There will never be much sympathy for teen drivers. Running up too many speeding tickets, incurring too many careless driving convictions, it is easy to see them as a danger on the roads. Seven hundred Kiwi teens died in road crashes in the past 10 years - the highest rate among developed nations.

Successive governments have won votes by cracking down on young drivers. Judith "Crusher" Collins revelled in the nickname given her for legislating to confiscate and destroy the souped-up cars of boy racers whose antics struck the fear of God into their law-abiding elders. And parents dread the day when their sweetfaced children get a driving licence and behind the wheel of their first car.

But fair's fair.

If teenagers learn the Road Code, do the hard yards with a driving instructor or parent and learn to drive, shouldn't they have a fair chance at passing their test and being granted the privilege of taking their place among New Zealand's licensed drivers?


Not according to New Zealand Driver Licensing, the company that runs the tests.

A memo leaked to the Herald on Sunday reveals testers have been told to pass around 40 per cent of candidates, or face the consequences. The arithmetic isn't hard: that means failing 60 per cent.

Now, there are clear, legal guidelines around what qualifies as a pass or a fail. Do the indicators and brake lights work? Can the candidate turn right at a T-junction, giving way to one lane of oncoming traffic? Do they maintain a safe following distance? There are dozens of boxes they must tick.

Nowhere in the legislation does it say pass rates should be scaled up or down to ensure most candidates fail.

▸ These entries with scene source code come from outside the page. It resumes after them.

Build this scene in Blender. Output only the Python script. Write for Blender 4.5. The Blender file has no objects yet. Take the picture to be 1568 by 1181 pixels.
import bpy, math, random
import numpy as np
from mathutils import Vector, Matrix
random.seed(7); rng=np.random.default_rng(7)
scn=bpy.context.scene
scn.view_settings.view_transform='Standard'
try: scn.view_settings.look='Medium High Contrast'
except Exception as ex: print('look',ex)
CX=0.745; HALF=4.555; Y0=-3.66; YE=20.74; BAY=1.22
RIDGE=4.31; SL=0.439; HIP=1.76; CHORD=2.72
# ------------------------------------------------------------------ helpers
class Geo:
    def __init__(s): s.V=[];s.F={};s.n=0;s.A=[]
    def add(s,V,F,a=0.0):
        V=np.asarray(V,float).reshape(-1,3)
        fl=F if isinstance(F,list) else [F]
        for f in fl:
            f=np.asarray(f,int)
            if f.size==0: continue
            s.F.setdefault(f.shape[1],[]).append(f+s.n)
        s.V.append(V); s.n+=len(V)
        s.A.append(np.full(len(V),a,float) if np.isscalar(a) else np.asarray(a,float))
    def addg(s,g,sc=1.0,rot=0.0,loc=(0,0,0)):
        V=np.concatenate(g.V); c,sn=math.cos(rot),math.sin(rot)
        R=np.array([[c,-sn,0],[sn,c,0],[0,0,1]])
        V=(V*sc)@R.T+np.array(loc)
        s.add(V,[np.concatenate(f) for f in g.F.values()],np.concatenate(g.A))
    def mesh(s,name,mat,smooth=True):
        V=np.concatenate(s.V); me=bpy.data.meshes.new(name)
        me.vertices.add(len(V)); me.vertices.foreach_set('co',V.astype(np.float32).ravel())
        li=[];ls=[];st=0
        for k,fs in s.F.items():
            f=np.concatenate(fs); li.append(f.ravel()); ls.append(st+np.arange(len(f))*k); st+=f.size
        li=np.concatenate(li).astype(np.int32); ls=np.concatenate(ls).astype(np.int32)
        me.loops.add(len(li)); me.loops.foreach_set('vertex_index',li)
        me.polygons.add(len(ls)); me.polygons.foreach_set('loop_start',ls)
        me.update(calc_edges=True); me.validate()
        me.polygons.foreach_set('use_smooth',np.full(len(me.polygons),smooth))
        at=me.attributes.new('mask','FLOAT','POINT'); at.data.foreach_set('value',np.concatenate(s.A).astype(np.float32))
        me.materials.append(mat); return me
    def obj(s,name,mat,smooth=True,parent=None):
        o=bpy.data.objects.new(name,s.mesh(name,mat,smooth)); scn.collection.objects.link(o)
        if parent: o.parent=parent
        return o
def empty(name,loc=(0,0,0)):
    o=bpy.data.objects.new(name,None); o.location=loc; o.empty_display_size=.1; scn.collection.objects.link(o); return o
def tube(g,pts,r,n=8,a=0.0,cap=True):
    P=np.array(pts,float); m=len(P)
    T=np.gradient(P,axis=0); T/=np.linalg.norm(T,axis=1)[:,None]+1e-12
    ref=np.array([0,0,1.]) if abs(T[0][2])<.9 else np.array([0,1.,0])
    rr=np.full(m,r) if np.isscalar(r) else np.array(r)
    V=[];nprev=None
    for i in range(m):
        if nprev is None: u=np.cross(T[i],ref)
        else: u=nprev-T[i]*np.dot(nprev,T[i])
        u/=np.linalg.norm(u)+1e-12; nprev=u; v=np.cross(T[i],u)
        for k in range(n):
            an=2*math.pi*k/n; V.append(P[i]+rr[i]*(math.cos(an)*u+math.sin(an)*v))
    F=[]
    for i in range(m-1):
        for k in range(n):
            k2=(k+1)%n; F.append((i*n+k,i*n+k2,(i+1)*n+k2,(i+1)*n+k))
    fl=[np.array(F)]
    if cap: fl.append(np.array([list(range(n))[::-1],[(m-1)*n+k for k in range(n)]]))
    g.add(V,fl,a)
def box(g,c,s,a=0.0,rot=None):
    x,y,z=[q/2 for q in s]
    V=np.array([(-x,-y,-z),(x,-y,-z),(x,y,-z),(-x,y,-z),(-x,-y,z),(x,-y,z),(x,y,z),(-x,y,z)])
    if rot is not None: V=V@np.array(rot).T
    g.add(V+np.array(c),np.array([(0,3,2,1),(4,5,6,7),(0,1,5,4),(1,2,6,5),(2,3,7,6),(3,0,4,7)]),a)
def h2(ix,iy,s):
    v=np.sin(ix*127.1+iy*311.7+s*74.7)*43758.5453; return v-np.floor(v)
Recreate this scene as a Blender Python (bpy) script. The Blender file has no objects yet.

Even parents are getting frustrated. One Hamilton father told this paper how he watched his two sons fail three times each, despite a driving instructor assuring them they were ready.

Is it a coincidence that each time NZ Driver Licensing fails a young driver, the company can charge them $88 to resit the test - and that the 7397 resits forced on candidates since tough new standards were introduced in February have garnered the company more than $650,000?

Arbitrary scaling was phased out of high school examinations 25 years ago, because the community realised it was unfair to treat children as rats in a statistical laboratory. We shouldn't let some avaricious testing contractor bring it back, just because we're scared to let our kids grow up.